The New Year's films starring Nicolas Cage and Gwyneth Paltrow, Oscar winners from another millennium, could not derail the top Christmas holdovers. True Grit ($15 million) finally overtook Little Fockers ($13.8 million) for the No. 1 position this weekend at the North American box office, according to early studio reports. Cage's medieval mishmash, Season of the Witch, landed in third place, with $10.8 million, while Country Strong, Paltrow's sex-change version of Crazy Heart, was sixth with $7.3 million. Crazy Heart star Jeff Bridges showed double power with moviegoers this weekend, starring in True Grit as well TRON: Legacy, which finished fourth with $9.8 million.
Many slots in the weekend's list were filled with pictures hoping to contend for this year's Academy Awards. Black Swan, the ballet freak-show starring Best Actress sure-shot Natalie Portman, continued its en-pointe march toward Oscar Night, grossing $8.35 million at a mid-level 1,584 theaters for a six-week total of $61.5 million quite a haul for a film that cost only $13 million to make. That royal talk-show The King's Speech, with Best-Actor Oscar favorite Colin Firth as the stammering King George VI, did even better, screen for screen, amassing $6.8 million at just 758 theaters; the Weinstein Company inspirational had a production budget of just $15 million and has taken in $33.3 million so far. Another of Weinstein's Oscar hopefuls, the domestic drama Blue Valentine, collected $719,000 at a mere 40 theaters, for the weekend's highest per-screen average.
On a sleepy weekend, with total revenue down 17% from the same frame last year, Hollywood's money-counters prefer to look back to the satisfying stats of the previous year. We'll get to them in a moment. But first, here are the Sunday estimates of this weekend's top-grossing pictures in North American theaters, as reported by Box Office Mojo:
1. True Grit, $15 million; $110.4 million, third week
2. Little Fockers, $13.8 million; $124 million, third week
3. Season of the Witch, $10.7 million, first week
4. TRON: Legacy, $9.8 million; $147.9 million, fourth week
5. Black Swan, $8.35 million; $61.4 million, sixth week
6. Country Strong, $7.3 million; $7.4 million, third week
7. The Fighter, $7 million; $57.8 million, fifth week
8. The King's Speech, $6.81 million; $33.3 million, seventh week
9. Yogi Bear, $6.81 million; $75.6 million, fourth week
10. Tangled, $4.75 million; $175.9 million, seventh week
THE YEAR IN REVIEW
Last year's domestic box office stayed in a profitable lull: according to Paul Dergarabedian at Hollywood.com, the total take in domestic theaters was $10.57 billion, just off the record $10.6 billion in 2009. Attendance was another, sadder story, dropping 5.24% from 1.421 billion tickets sold to 1.346 billion; that's the second lowest total in 14 years only the 2008 tally was worse. The revenue for the summer of 2010 was the lowest in five years; and for the Nov.Dec. holiday season, attendance was down 18% from last year.

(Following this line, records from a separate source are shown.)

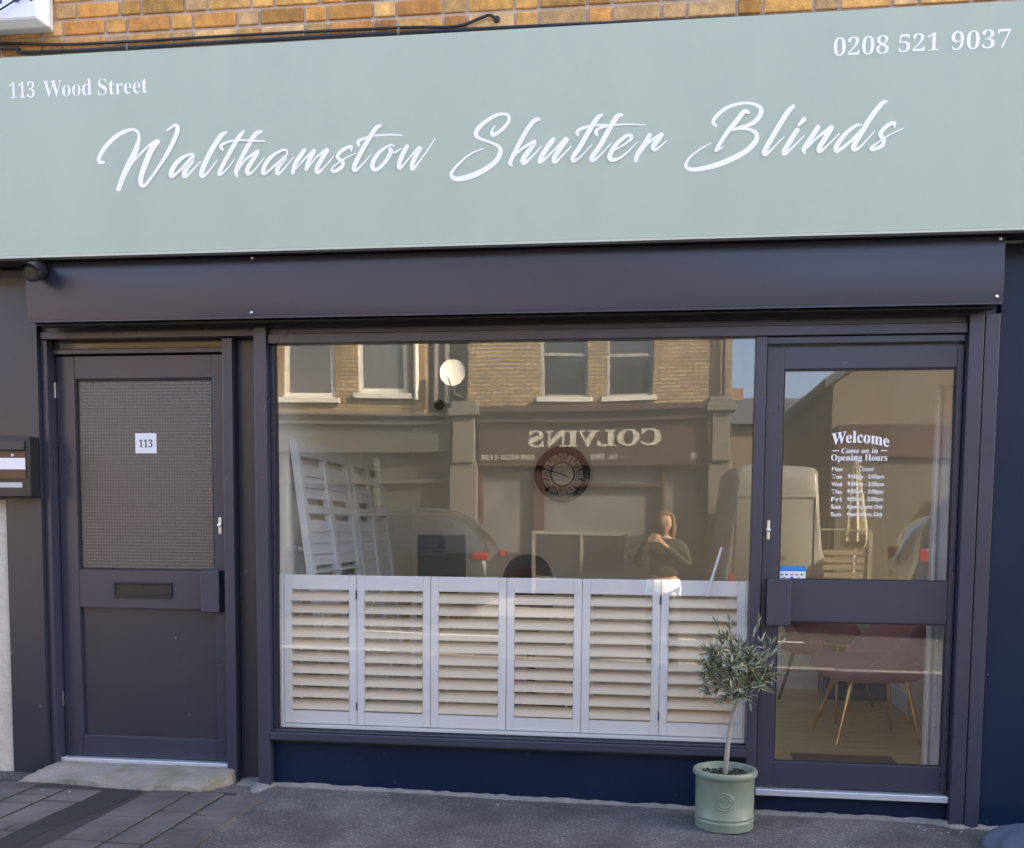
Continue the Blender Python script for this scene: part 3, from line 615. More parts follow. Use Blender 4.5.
# right-hand door
rfr = B('door_frame', paint, shop, (0.448, 0.496, -0.03, 0.06, 0.0, 2.2205), (0.4965, 1.359, -0.012, 0.06, 2.188, 2.2205), bev=0.003)
B('threshold', alu, rfr, (0.4965, 1.359, -0.035, 0.10, 0.106, 0.136), bev=0.003)
B('door_riser', navy, shop, (0.4965, 1.36, 0.004, 0.16, -0.02, 0.105), bev=0.001)
rd = B('door', paint, shop, (0.500, 0.577, 0.0, 0.045, 0.145, 2.176), (1.331, 1.358, 0.0, 0.045, 0.145, 2.176), (0.577, 1.331, 0.0, 0.045, 2.076, 2.176), (0.577, 1.331, 0.0, 0.045, 0.923, 1.117), (0.577, 1.331, 0.0, 0.045, 0.145, 0.264), bev=0.003, label='dark grey shop door with two clear glass panes')
for nm, z0, z1 in (('upper', 1.117, 2.076), ('lower', 0.264, 0.923)):
    bm = bmesh.new(); box(bm, 0.574, 1.334, 0.018, 0.024, z0 - 0.003, z1 + 0.003); part('glass_pane', bm, door_pane_m, rd)
    B('gasket', gasket, rd, (0.577, 0.584, 0.004, 0.0175, z0, z1), (1.325, 1.331, 0.004, 0.0175, z0, z1), (0.584, 1.325, 0.004, 0.0175, z0, z0 + 0.006), (0.584, 1.325, 0.004, 0.0175, z1 - 0.006, z1), bev=0)
B('lock_cover', paint, rd, (0.522, 0.629, -0.055, -0.001, 0.908, 1.121), bev=0.004)
bm = bmesh.new(); lathe(bm, [(0.002, 0.0), (0.010, 0.0), (0.010, 0.010), (0.002, 0.012)], 16, M=Matrix.Translation((0.526, -0.001, 1.345)) @ Matrix.Rotation(R(90), 4, 'X')); box(bm, 0.519, 0.533, -0.005, -0.0005, 1.30, 1.39, bev=0.003)
part('cylinder_lock', bm, steel, rd)
B('door_post', paint, shop, (1.362, 1.424, -0.05, 0.10, -0.02, 2.30), (1.428, 1.489, -0.052, 0.10, -0.02, 2.30), (1.424, 1.428, -0.04, 0.10, -0.02, 2.30), bev=0.003)

# cement fillet along the foot of the shopfront
bm = bmesh.new(); rnd = random.Random(2)
rows = []
n = 90
for i in range(n + 1):
    X = -2.05 + (1.62 + 2.05) * i / n
    d = 0.026 + 0.010 * math.sin(i * .23) + rnd.uniform(-.004, .005)
    if X < -1.86: d += 0.10 + rnd.uniform(0, .03)
    if 1.30 < X < 1.42: d += 0.03
    h = 0.018 + rnd.uniform(-.004, .006)
    yb = 0.06 if X < -1.93 else (-0.03 if X > 1.36 or X < -1.86 else 0.003)
    g = gz(X)
    rows.append([bm.verts.new((X, yb, g + h)), bm.verts.new((X, yb - 0.5 * d, g + h * rnd.uniform(.4, .8))), bm.verts.new((X, yb - d, g - 0.006))])
for a, b in zip(rows, rows[1:]):
    for k in range(2): bm.faces.new((a[k], a[k + 1], b[k + 1], b[k]))
part('cement_fillet', bm, cement, shop, True)

# crumbs, dead leaves and paper scraps blown against the foot of the shopfront
bm = bmesh.new(); rnd = random.Random(77)
for i in range(150):
    X = rnd.choice((rnd.uniform(-2.12, -1.88), rnd.uniform(-2.1, 1.5), rnd.uniform(-3.3, 1.6), rnd.uniform(1.2, 1.4)))
    Y = -0.02 - abs(rnd.gauss(0, 0.10)) - (0.22 if -3.1 < X < -2.1 else 0.04)
    s_ = rnd.uniform(.003, .011); a = rnd.uniform(0, 6.28); zz = gz(X) + 0.007
    vs_ = [bm.verts.new((X + s_ * q * math.cos(a + k), Y + s_ * .6 * q * math.sin(a + k), zz + rnd.uniform(0, .004))) for k, q in ((0, 1), (1.3, .7), (2.6, .9), (3.9, .8), (5.1, .75))]
    f = bm.faces.new(vs_); f.material_index = rnd.choices((0, 1, 2), (5, 3, 2))[0]
o = part('leaf_litter', bm, [mat('dead leaf', (0.13, 0.075, 0.035), .9, var=.4), mat('grit', (0.22, 0.2, 0.18), .95), mat('paper scrap', (0.5, 0.5, 0.5), .8)]); o['kind'] = 'stuff'

# neighbours in the same terrace
def neighbour(name, x0, x1, label):
    t = thing(name, label, 'building', ((x0 + x1) / 2, 0, 0))
    bm = bmesh.new(); box(bm, x0, x1, -0.07, 9, 3.4, 6.6); box(bm, x0, x1, 0.1, 9, -0.3, 3.4); part('wall', bm, stock, t)
    B('shopfront', mat('neighbour render', (0.45, 0.42, 0.36), 0.8, var=0.2, bump=0.3), t, (x0, x0 + 0.5, -0.03, 0.099, -0.1, 3.39), (x1 - 0.5, x1, -0.03, 0.099, -0.1, 3.39), (x0 + 0.5, x1 - 0.5, -0.03, 0.099, -0.1, 0.7), bev=0.004)
    B('fascia', mat('neighbour fascia', (0.10, 0.06, 0.05), 0.5), t, (x0 + 0.5, x1 - 0.5, -0.15, 0.099, 2.7, 3.39), bev=0.004)
    bm = bmesh.new(); box(bm, x0 + 0.5, x1 - 0.5, 0.03, 0.04, 0.7, 2.7); part('shop_window', bm, mat('dark shop glass', (0.04, 0.04, 0.045), 0.03, spec=0.8), t)
    bm = bmesh.new(); prism(bm, [(-0.35, 6.6), (4.5, 8.2), (9.2, 6.6)], x0, x1, 'X'); part('roof', bm, slate, t)
    k = x0 + 1.2
    while k < x1 - 0.8:
        f = B('window', white, t, (k - 0.5, k - 0.44, -0.09, -0.068, 4.7, 6.2), (k + 0.44, k + 0.5, -0.09, -0.068, 4.7, 6.2), (k - 0.44, k + 0.44, -0.09, -0.068, 4.7, 4.77), (k - 0.44, k + 0.44, -0.09, -0.068, 6.13, 6.2), (k - 0.44, k + 0.44, -0.09, -0.068, 5.42, 5.48))
        bm = bmesh.new(); box(bm, k - 0.44, k + 0.44, -0.08, -0.072, 4.77, 6.13); part('pane', bm, mat('neighbour glass', (0.04, 0.045, 0.05), 0.04), f)
        B('sill', white, f, (k - 0.56, k + 0.56, -0.14, -0.066, 4.62, 4.698))
        k += 2.3
    return t
neighbour('terrace_house', XL - 5.2, XL - 0.005, 'neighbouring terrace house to the left of the shutter shop with rendered piers')
neighbour('terrace_house', XR + 0.005, XR + 5.3, 'neighbouring terrace house to the right of the shutter shop with a low rendered stall')
neighbour('terrace_house', XR + 5.31, XR + 26, 'long row of terrace shops further right beyond the neighbouring house')
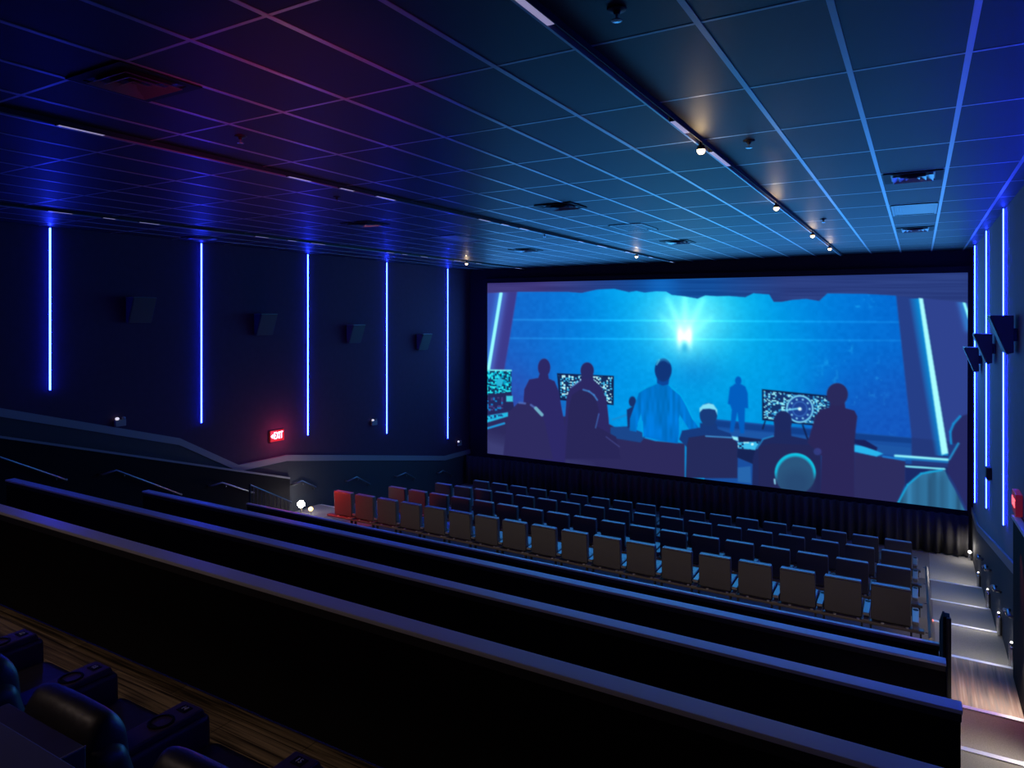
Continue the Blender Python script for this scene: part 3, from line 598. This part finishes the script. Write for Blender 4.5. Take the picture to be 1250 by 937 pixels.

Fortunately for the U.S. film industry, people watch movies abroad too our movies. Dergarabedian notes that foreign grosses rose by $2 billion, to $17.6 billion, accounting for 62% of the worldwide total. And there was virtually no difference between the top-grossing movies in North American theaters and those abroad. What's popular here is popular there. No film from Europe or Asia could match the appeal of the big-studio product. Hollywood rules the world.
Let's look at the list of top-grossing films released last year in North American theaters, again per Box Office Mojo, with each movie's MPAA rating:
1. Toy Story 3, rated G, $415 million
2. Alice in Wonderland, PG, $334.2 million
3. Iron Man 2, PG-13, $312.4 million
4. The Twilight Saga: Eclipse, PG-13, $300.5 million
5. Inception, PG-13, $292.6 million
6. Harry Potter and the Deathly Hallows Part I, PG-13, $287.7 million (still in theaters)
7. Despicable Me, PG, $251.4 million (still in theaters)
8. Shrek Forever After, PG, $238.8 million
9. How to Train Your Dragon, PG, $217.6 million
10. The Karate Kid, PG, $176.6 million
Since the books still aren't closed on the 2010 releases that are still in theaters, and since the Disney animated feature Tangled is currently less than a million dollars below The Karate Kid's total, it will likely push the Jaden SmithJackie Chan vehicle out of the top 10 by mid-week. But Tangled may itself be evicted from the 10-spot if TRON: Legacy or Little Fockers or True Grit shows sustained muscle. The films in the one-to-nine slots should hold.